Солнечным погожим осенним днем в Москве, в Военной академии ракетных войск стратегического назначения им. Петра Великого представители ведущих авиационно-космических фирм, Росавиакосмоса, Министерства обороны и различных родов войск, Академии космонавтики им. К.Э.Циолковского, летчики-космонавты, ветераны космической отрасли чествовали своего боевого соратника И.В.Мещерякова.
После Великой Отечественной войны майор-орденоносец Иван Мещеряков в двадцать с лишним лет снова сел за школьную парту и с золотой медалью окончил вечернюю школу. В 1952 г. поступил в Военно-инженерную академию им. В.В.Куйбышева, в 1956 г. с отличием ее окончил и был направлен в НИИ-4 Министерства обороны СССР.
Расцвет научной деятельности И.В.Мещерякова совпал с периодом, когда в Советском Союзе происходил переход от космической теории к практике; от смелых идей и кабинетных расчетов, лабораторных исследований и экспериментальных образцов – к серийному промышленному производству. И потому этапы продвижения Ивана Васильевича по служебной лестнице от научного сотрудника до заместителя начальника института по космической тематике – это этапы развития советской космонавтики, в частности по испытаниям и внедрению космических видов связи – за это направление отвечал наш юбиляр.

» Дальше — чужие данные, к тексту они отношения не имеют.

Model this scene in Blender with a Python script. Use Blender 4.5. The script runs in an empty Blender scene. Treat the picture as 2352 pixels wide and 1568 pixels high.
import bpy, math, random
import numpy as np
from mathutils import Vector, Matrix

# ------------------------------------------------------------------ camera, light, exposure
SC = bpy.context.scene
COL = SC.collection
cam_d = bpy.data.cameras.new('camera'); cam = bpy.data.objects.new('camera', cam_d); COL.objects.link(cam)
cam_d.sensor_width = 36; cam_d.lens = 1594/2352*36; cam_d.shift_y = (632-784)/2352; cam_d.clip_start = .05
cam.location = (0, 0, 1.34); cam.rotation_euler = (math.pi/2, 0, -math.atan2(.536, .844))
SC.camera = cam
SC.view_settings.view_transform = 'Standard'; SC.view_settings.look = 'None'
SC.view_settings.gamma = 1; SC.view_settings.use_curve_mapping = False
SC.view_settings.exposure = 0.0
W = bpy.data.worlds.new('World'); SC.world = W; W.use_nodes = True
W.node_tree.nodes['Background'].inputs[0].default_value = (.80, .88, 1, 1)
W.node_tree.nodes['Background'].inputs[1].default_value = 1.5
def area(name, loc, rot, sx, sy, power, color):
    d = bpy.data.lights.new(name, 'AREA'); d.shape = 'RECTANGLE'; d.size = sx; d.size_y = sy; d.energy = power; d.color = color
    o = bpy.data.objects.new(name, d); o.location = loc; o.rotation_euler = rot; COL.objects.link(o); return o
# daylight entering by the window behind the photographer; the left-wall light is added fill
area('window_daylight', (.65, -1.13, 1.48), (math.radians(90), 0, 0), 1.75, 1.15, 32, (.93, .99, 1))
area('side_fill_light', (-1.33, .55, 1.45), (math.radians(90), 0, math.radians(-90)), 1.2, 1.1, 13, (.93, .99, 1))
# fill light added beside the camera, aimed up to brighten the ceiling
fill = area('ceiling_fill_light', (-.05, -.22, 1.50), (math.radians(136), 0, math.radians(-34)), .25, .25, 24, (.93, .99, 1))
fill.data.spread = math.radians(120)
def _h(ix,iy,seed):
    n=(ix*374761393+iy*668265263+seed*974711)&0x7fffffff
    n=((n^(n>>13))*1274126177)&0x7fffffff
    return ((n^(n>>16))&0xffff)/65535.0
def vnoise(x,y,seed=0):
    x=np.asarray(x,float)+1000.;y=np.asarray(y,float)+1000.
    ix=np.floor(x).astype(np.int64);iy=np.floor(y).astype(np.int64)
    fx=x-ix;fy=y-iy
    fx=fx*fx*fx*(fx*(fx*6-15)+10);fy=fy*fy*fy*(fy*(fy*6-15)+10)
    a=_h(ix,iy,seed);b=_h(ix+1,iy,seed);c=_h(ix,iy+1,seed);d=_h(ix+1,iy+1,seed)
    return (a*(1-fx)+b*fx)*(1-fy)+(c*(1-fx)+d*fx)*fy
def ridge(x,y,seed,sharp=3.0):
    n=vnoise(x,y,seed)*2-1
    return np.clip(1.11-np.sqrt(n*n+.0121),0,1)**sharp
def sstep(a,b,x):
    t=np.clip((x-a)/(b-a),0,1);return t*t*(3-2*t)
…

В 1983–88 гг. И.В.Мещеряков был начальником 50 ЦНИИ КС МО СССР. Он стал основателем научной школы по проблемам создания космических комплексов и автоматизированных систем управления, а также автором ряда книг по космонавтике.
Эта огромная часть жизни генерала осталась пока за кадром. Однако кинорежиссеру Николаю Лебедеву всего 35 лет. И, как знать, может быть, теперь, познакомившись с Иваном Васильевичем, он захочет снять космическое продолжение фронтовой «Звезды»?"